REQUEST = Filter the records below down to lines containing "picture".

RECORDS FOR THE TASK =
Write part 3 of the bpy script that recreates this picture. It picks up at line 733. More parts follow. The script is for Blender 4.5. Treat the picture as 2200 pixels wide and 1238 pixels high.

--

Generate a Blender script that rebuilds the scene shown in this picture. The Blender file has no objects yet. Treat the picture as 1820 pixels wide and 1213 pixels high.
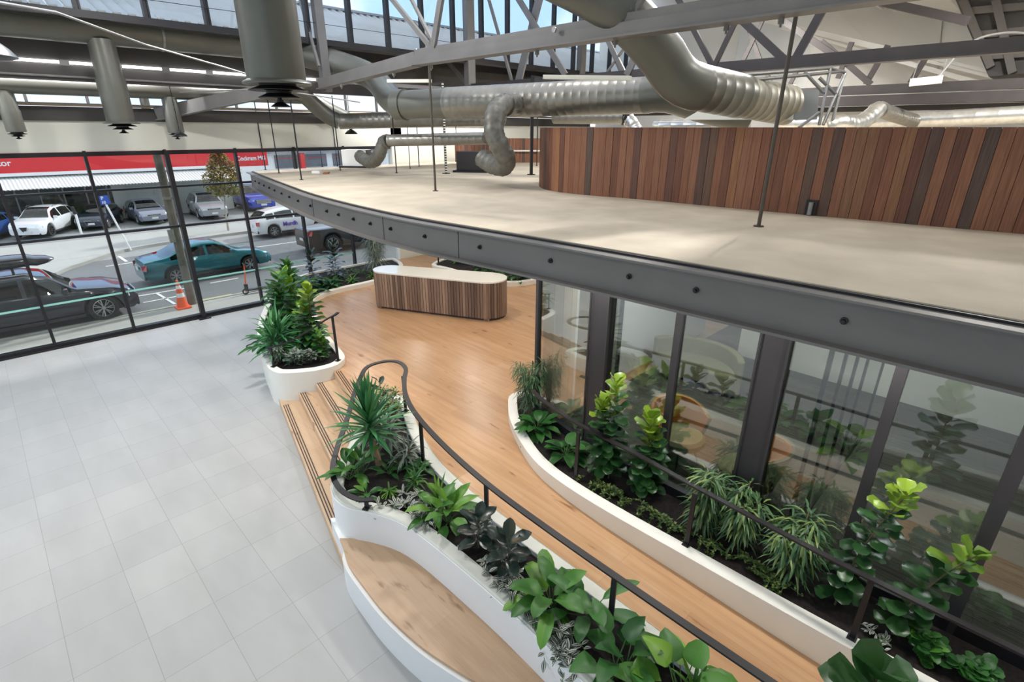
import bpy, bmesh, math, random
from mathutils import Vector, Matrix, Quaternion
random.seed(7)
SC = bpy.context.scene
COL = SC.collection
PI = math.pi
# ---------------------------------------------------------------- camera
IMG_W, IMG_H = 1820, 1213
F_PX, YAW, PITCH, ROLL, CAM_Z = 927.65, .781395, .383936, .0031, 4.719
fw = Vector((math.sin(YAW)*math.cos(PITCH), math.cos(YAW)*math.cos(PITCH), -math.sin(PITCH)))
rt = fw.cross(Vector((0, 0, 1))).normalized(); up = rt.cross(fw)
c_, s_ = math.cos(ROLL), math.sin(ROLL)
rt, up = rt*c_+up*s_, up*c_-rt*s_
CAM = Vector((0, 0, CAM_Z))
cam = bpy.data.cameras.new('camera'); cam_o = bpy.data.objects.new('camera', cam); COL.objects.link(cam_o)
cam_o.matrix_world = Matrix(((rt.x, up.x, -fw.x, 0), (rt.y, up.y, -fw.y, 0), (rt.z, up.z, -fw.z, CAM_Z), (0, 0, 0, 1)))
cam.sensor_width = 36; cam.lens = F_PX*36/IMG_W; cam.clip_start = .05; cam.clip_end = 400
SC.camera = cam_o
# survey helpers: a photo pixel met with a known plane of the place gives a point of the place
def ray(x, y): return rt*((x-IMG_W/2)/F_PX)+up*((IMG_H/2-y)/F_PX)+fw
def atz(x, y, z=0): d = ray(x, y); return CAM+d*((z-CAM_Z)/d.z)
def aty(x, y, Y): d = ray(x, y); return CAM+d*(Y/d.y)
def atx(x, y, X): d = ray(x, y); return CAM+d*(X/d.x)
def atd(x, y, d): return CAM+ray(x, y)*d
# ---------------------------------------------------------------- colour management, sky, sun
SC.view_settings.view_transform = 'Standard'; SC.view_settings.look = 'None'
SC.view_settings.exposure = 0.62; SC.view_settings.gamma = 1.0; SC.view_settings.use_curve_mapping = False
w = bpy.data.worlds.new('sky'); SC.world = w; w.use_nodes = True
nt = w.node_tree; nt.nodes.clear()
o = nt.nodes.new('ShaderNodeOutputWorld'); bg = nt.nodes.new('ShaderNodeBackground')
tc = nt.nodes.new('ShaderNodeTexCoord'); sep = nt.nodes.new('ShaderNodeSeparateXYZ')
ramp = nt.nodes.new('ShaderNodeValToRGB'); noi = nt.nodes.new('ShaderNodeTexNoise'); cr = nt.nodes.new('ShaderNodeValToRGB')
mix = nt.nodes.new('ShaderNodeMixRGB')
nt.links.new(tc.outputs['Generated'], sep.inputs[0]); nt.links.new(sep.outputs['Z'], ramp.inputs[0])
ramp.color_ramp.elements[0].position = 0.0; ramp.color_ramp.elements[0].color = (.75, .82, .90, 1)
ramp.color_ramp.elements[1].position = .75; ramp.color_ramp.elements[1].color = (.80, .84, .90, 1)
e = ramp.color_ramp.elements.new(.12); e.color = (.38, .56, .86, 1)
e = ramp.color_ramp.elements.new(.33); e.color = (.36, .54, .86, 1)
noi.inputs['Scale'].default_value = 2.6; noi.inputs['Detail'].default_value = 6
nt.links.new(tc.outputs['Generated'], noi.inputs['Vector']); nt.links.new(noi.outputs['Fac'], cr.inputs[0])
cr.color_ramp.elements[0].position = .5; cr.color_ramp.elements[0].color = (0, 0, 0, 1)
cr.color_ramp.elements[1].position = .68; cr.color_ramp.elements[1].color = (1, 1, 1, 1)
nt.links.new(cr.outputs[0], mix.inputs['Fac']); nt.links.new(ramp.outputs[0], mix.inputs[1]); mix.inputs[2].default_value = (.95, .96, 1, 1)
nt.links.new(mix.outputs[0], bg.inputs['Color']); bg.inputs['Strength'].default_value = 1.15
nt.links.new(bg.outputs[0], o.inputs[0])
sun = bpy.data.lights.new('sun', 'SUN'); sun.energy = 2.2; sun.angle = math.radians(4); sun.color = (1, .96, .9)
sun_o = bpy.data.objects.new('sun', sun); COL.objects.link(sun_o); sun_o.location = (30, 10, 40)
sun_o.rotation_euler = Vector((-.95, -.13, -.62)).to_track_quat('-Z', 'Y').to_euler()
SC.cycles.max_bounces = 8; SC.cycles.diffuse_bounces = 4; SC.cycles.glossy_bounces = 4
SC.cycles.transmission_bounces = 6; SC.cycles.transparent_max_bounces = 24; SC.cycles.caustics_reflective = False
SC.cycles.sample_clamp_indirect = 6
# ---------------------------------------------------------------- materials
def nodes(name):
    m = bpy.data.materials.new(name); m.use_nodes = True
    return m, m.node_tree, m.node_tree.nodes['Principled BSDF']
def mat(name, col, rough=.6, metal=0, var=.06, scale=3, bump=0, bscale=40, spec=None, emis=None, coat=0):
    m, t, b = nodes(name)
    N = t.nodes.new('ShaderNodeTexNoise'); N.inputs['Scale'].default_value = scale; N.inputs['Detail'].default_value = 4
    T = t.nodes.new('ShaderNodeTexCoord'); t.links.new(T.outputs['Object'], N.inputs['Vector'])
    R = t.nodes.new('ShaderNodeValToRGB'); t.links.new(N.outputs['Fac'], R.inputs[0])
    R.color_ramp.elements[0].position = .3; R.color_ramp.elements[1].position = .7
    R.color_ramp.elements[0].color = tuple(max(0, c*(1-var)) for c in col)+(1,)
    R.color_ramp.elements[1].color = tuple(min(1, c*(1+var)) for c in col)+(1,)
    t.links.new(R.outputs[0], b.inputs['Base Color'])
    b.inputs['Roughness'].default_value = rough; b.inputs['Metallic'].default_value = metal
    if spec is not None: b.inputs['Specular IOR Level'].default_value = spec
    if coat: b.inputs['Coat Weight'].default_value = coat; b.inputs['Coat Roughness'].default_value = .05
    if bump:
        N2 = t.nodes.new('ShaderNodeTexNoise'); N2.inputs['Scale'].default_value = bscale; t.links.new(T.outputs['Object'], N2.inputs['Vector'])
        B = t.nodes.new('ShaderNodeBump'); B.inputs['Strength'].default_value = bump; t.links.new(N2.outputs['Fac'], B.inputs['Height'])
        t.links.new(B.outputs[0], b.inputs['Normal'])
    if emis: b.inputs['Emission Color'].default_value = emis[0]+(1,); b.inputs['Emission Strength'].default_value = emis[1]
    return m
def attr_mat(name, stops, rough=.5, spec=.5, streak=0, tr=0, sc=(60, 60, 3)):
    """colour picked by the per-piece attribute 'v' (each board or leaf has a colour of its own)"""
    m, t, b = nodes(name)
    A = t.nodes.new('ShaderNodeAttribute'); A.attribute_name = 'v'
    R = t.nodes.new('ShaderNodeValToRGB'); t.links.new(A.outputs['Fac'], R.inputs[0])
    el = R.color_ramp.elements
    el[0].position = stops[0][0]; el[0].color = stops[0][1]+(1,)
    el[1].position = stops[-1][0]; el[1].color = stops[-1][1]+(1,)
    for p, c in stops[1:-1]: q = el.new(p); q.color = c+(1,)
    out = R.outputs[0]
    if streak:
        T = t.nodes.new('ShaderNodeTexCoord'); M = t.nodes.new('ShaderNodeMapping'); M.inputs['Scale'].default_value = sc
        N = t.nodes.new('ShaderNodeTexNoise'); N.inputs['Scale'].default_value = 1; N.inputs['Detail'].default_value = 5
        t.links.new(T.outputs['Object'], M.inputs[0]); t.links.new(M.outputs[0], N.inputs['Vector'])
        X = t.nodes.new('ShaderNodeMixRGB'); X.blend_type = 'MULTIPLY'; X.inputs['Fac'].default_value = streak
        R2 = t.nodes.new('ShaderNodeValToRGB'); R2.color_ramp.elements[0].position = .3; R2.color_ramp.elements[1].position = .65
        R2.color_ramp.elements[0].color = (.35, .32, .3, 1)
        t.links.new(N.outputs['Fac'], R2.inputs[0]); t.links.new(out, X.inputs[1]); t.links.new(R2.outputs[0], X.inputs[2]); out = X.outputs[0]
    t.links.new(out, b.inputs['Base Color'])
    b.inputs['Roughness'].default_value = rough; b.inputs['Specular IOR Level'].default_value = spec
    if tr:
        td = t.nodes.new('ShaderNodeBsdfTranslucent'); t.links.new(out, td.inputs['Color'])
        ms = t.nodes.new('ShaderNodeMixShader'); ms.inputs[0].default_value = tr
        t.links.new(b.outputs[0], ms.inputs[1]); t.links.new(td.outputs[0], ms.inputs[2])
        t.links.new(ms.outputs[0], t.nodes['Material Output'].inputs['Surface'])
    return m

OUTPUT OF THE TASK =
Write part 3 of the bpy script that recreates this picture. It picks up at line 733. More parts follow. The script is for Blender 4.5. Treat the picture as 2200 pixels wide and 1238 pixels high.
Generate a Blender script that rebuilds the scene shown in this picture. The Blender file has no objects yet. Treat the picture as 1820 pixels wide and 1213 pixels high.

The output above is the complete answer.